Als Bruno schließlich in der Wohnung ankommt, ist die Mutter abwesend. Im weiteren Film, man ahnt es schon, werden der einzige Kontakt zum Sohn die handgeschriebenen Zettel sein, die sie ihm ans Korkbrett pinnt. Sie wird den ganzen Film über nicht auftauchen. Der Junge ist auf sich allein gestellt.
In der Schule hat der sensible Bruno Schwierigkeiten; doch seine attraktive Französischlehrerin erkennt sein Potential und fördert ihn. Hier findet er einen der wenigen Orte der Geborgenheit und vor allem auch: der Selbstbestätigung. Von ihr erfährt er zum ersten Mal, dass er kein Nichtsnutz ist, sondern ein liebenswerter Mensch. Man muss selbstverständlich nicht lange darauf warten, dass solche Bevorzugung die Eifersucht Jean-Rogers herausfordert, welcher ebenfalls in dieser Klasse sitzt. Er kann es nicht ertragen, Brunos Zuneigung mit einem anderen Menschen, und dann noch einem Lehrer, zu teilen – zumal er selbst als permanenter Störenfried und sexuell übergriffiger Rabauke von der Schule zu fliegen droht.
Als schließlich auch noch Jean-Rogers großer Bruder aus dem Strudel von Gewalt und Kriminalität auszubrechen versucht und einen Job in der Druckerei einer Zeitung findet, spitzt sich die Situation zu: die Familie Roffi kämpft um den ältesten Sohn, auf dass aus diesem alles nur kein ehrenwerter Bürger, kein „Sklave der Gesellschaft“, werde. Im stetig eskalierenden Geschehen, in das alle Figuren hineingezogen werden, ist es nur eine Frage der Zeit, bis es zu einem schlimmen Finale kommen muss.
Dass das Thema „Gewalt in den Vorstädten“ auch heute, 22 Jahre nach Brisseaus filmischem Kommentar und Mathieu Kassovitz‘ sehr erfolgreichem „La Haine' (1995), noch virulent ist, kann man nicht zuletzt an den jüngeren Ausschreitungen in Paris (2005, 2007, 2009) wieder einmal sehen. Auch ein aktueller Film wie „Harry Brown' bemüht dieses Setting als Schauplatz für seine Rachephantasie und stellt den gesetzlosen (Klein-)Kriminellen das gesellschaftliche Unverständnis in Form seines Protagonisten (Michael Caine) gegenüber. Dieser Film allerdings geht einen anderen Weg: Harry nimmt das Heft selbst in die Hand und verkörpert derart den fleischgewordenen, aber stets unterdrückten Rachegedanken des konservativen Bürgertums, und aktualisiert damit den nicht gerade neuen moralischen Zwiespalt, der sich im Vigilantentopos des Selbstjustizfilms manifestiert – und der bekanntlich bereits in Don Siegels „Dirty Harry' (1971) mitsamt seinen Sequels ausgiebig formuliert wurde.

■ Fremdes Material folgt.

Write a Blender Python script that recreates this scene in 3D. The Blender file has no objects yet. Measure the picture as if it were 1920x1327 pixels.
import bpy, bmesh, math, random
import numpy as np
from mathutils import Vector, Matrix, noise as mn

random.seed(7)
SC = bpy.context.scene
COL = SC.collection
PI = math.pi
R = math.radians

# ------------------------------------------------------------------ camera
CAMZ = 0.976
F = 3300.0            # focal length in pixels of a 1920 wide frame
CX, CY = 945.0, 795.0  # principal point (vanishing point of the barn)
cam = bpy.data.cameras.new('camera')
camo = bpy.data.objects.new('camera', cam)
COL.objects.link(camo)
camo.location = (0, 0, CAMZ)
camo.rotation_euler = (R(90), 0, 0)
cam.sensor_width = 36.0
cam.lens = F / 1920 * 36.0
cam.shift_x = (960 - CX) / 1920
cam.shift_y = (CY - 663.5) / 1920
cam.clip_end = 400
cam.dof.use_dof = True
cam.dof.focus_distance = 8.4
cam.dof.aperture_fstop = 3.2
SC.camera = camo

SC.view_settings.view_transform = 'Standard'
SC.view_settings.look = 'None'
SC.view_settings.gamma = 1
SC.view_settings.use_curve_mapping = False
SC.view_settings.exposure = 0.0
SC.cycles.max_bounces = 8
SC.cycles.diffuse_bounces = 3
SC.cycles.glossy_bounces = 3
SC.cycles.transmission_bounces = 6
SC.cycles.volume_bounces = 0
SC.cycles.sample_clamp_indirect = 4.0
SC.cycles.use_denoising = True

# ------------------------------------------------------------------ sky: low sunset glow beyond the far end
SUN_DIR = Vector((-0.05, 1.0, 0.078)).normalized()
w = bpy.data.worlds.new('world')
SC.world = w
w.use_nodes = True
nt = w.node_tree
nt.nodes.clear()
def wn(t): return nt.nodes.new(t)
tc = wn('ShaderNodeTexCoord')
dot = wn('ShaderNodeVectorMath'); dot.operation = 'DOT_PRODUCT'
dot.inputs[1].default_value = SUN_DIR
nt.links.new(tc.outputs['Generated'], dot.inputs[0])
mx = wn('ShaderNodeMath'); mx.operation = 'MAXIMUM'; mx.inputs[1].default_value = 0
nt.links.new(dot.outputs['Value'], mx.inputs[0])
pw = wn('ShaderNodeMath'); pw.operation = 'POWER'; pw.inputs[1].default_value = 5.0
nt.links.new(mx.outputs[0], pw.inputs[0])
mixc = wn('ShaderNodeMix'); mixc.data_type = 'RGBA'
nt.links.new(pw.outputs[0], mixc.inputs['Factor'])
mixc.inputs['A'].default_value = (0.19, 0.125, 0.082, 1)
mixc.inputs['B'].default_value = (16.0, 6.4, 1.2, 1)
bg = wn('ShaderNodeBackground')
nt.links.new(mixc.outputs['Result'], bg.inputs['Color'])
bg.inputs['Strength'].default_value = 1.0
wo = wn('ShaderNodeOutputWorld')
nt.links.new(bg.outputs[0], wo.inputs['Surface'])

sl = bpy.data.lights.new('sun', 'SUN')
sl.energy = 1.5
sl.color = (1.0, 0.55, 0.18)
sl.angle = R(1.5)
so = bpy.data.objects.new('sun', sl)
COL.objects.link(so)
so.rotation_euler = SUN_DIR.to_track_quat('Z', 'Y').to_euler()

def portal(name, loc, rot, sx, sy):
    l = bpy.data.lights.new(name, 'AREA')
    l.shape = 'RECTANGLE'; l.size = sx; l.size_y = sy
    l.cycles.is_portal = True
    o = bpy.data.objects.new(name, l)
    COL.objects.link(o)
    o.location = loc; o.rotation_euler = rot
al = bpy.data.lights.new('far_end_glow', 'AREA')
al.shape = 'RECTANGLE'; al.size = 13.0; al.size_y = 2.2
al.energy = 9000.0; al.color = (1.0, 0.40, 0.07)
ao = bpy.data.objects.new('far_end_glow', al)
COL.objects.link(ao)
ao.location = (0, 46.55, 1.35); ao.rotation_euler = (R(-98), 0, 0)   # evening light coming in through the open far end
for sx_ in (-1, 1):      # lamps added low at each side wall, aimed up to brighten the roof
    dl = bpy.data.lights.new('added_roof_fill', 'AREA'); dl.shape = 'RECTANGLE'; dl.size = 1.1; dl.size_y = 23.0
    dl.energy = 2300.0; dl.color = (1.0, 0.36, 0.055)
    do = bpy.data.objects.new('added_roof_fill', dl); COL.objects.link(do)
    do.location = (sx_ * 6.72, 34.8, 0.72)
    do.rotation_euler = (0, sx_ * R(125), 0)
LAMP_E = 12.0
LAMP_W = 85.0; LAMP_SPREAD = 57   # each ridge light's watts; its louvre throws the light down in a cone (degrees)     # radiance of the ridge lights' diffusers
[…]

Die Figur des Rächers fehlt in Brisseaus Film. Hier geht es um die alltägliche Gewalt in den Wohnblocks der Banlieue, der Lebensrealität der sozial Benachteiligten und an den (Stadt-)Rand Gedrängten; um die Gewalt der Jugendbanden und um die Auswirkungen von verwahrlosten Familienstrukturen, exemplarisch festgemacht am Schicksal Brunos und Jean-Rogers. Brisseau hat, laut Selbstaussage, in diesem Film seine eigenen Erfahrungen als Lehrer an einer Realschule eines sozialen Brennpunkts verarbeitet. Dass aus „Lärm & Wut' kein didaktisch-moralinsaures Pädagogenlehrstück, sondern ein ästhetisch bisweilen herausfordernder und formal interessanter Spielfilm geworden ist, darf man dem Regisseur hoch anrechnen.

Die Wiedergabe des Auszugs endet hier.